The 30-day OGSE1 test was completed in May 2015 after the JSC Chamber-A was successfully commissioned in 2014 for JWST use. The 35-day OGSE2 cryo-vacuum test completed in October 2015 where all Primary, Secondary, Tertiary Test Objectives were all met. The successful completion of the OGSE2 marked a major milestone for JWST. This test was the first major cryogenic test with the actual flight telescope optical elements and a specialized fiber-fed optical equipment. It was the first test with the Aft-Optics-Subsystem (AOS) Source Plate Assembly or ASPA, designed to illuminate the telescope’s optics through the focal planes. The flight Tertiary Mirror (TM) and the Fine Steering Mirror (FSM) packaged in a bundle called the Aft-Optics-Subsystem was optically tested in an integrated configuration in its operational cryogenic environment.

In June 2015 after the OGSE1 and OGSE2 tests and before the ‘Thermal-Pathfinder’ (TPF) test, L3Harris (formerly ITT Exelis) who commissioned and installed the six negative-stiffness vibration isolators on top of Chamber A, made adjustments with the assistance of Minus K to the chamber isolators, setting them to their designed 0.5 Hz natural frequency. This allowed the isolators to provide an improvement in vibration reduction on the two primary mirror segments of TPF test.

The 35-day Thermal Pathfinder (TPF) cryogenic test was completed in October 2016. TPF included two spare flight-rated beryllium mirrors (one gold-coated) and ten non-flight gold-coated aluminum test segments functioning as thermal simulators. During the optical tests the mirrors had to be “phased” or aligned to a distance less than the wavelength of light, thousands of times smaller than the thickness of a human hair at a temperature hundreds of degree below zero.  Thermal Pathfinder underwent all thermal and vacuum tests that the actual JWST was planned to also go through in 2017.

The 93-day final test of the fully assembled JWST Optical Telescope Elements and Integrated Science Instrument Module (OTIS) started in July 2017.  It took about 10 days to pull the air from the chamber, and then about one month to lower the temperatures of the JWST telescope and its scientific instruments to the levels required for testing. 

These tests included an important alignment check of JWST’s 18 primary mirror segments, to make sure all of the gold-plated, hexagonal segments acted like a single, monolithic mirror.  This required all 132 hexapod actuators to be tested for 6 degrees of freedom (DOF) and radius of curvature for each mirror segment.
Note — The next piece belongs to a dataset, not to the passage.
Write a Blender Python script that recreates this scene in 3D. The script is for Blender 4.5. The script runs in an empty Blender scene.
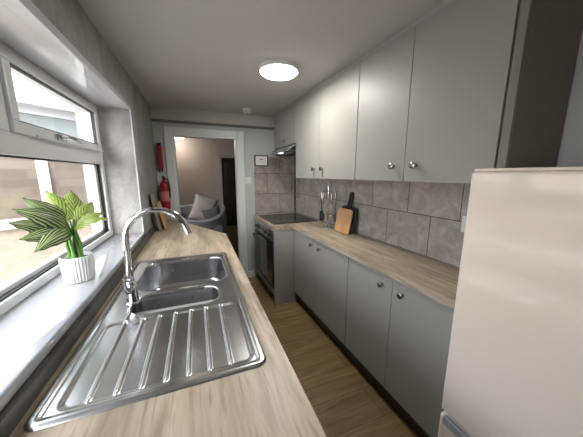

This was the first time the telescope’s optics and its instruments were tested together.

It was a long and complicated testing process to test JWST. The conditions it would encounter within the cold vacuum of space were simulated on the ground, ensuring the optics and instruments will perform perfectly after launch. This testing was very necessary since JWST would be close to a million miles away from Earth orbiting at L2. This will be too far away for repairs to be made as were done with the Hubble Space telescope.

When engineering the design for the JWST isolators Minus K determined that there might be a need for a secondary horizontal isolation stage with a different resonant frequency.  It was a contingency plan that was ultimately never needed.  However, a spacer structure was added into the JWST isolators supplied to NASA so it could be implemented later with minimal impact to the overall system design.  

NASA was very pleased with the vibration isolation system that was used for JWST.  Minus K has been told that without our isolators, it would have been nearly impossible to test the optics to the level they achieved.  

Minus K are quite proud of the isolators that were provided for the JWST project. The engineers worked through a very intense design process, with a lot of analysis and verification testing.  Minus K Technology is grateful to been a small, but important part of such a remarkable project, and has already been contacted by NASA for future space telescopes.